Às oito horas e quinze minutos o casal já estava na sala do café. Os ânimos pareciam ter se amainado, pois estavam num hotel de luxo; precisavam mostrar boas maneiras.

Trajado a rigor, com calça de brim azul marinho, camisa branca de manga longa, engomada, e gravata borboleta, o garçom servia o desjejum. Ao vê-lo, o rapaz, buscando uma analogia para se mostrar descontraído e irônico, comenta, “à boca pequena”, com a esposa:

Óia só aquele lá. Inté parece um pinguim; só farta a casaca...
Dexa di sê ridico. Dá zica troçá dos outro ansim adverte ela.
Equilibrando artisticamente em uma das mãos uma baixela de prata, com o desjejum para

dois, o garçom deixa na mesa do casal uma leiteira, com coador para separar a nata, uma chaleira, com coador para coar o chá, uma cafeteira, com o café já coado, e um açucareiro, todos de prata de lei e com o emblema do hotel. Simultaneamente, e com a mesma habilidade de manuseio, outro garçom se aproxima e coloca na mesa uma cesta de prata com bengala fatiada de pão francês, dois recipientes de vidro circulares com manteiga e dois outros com marmelada.

Quando o relógio bateu dez horas, o casal já havia deixado o hotel. O seguinte diálogo foi então ouvido:

Já que hoje é dumingo, e nói temo memo aqui na cidade, qui tar a gente dá um pulo lá no mercadão? diz a moça.

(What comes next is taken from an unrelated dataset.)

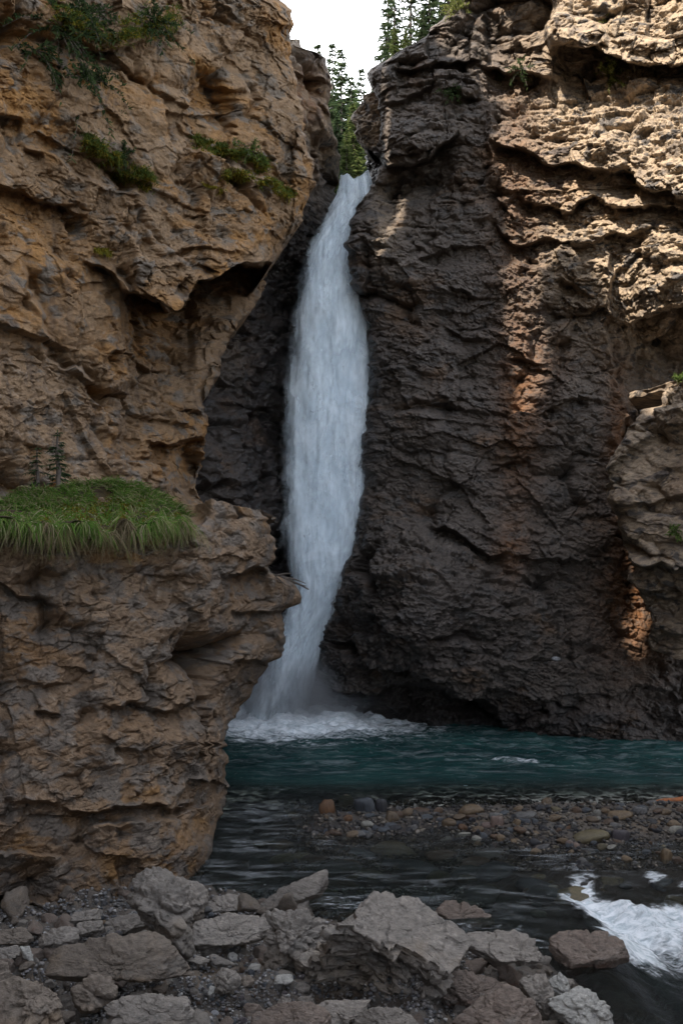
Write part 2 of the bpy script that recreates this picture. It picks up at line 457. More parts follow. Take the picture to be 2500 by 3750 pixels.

Fazê compra? Mai nói num troxe cesta nem sacola! Cumo que nói vai bardeá as mercadoria? Só se for pra fazê hora.

Tô memo é cum vontade de comê paster... Fruita e verdura nói compra do verdurero, na terça; pexe nói compra do sardinhero, na quarta; arroiz e fejão e otros mantimento nói pede pro Munhoiz (Casa Munhoz) entregá em casa.

Convencido de que a compra seria mesmo só de pastéis, ele acabou concordando. Assim, os dois rumam para o mercado municipal.

Continua.

Hotel Central PIra.jpg

Nota. Não conheci o Hotel Central por dentro. Imaginei-o assim após estudar algumas fotos antigas do prédio e porque, em minha casa, tenho instaladas, adquiridas da demolidora Catalini, algumas peças que fizeram parte dele: placas de mármore de Carrara, das antigas escadarias, uma grande porta de vidros, uma janela igualmente de vidros, incolores e coloridos, e quatro gradis de ferro. Isso facilitou a descrição. Por ocasião em que o prédio foi demolido, nos anos 80, eu fazia parte do Condepac (Conselho de Defesa do Patrimônio Cultural) e não conseguimos impedir sua demolição, pois ao saber que o prédio seria tombado, o proprietário, interpretando ao pé da letra o que se pretendia, resolveu ele mesmo tombar o prédio, pondo-o abaixo.

O magnífico prédio do hotel era o mais luxuoso da cidade. Outros havia nas proximidades do centro: Hotel Brasil, Hotel Regina, Hotel Jardineira, Esplanada Hotel, Hotel Alvorada e outros mais. Minha opção pelo Hotel Central deveu-se ao valor histórico que ele representava para Piracicaba.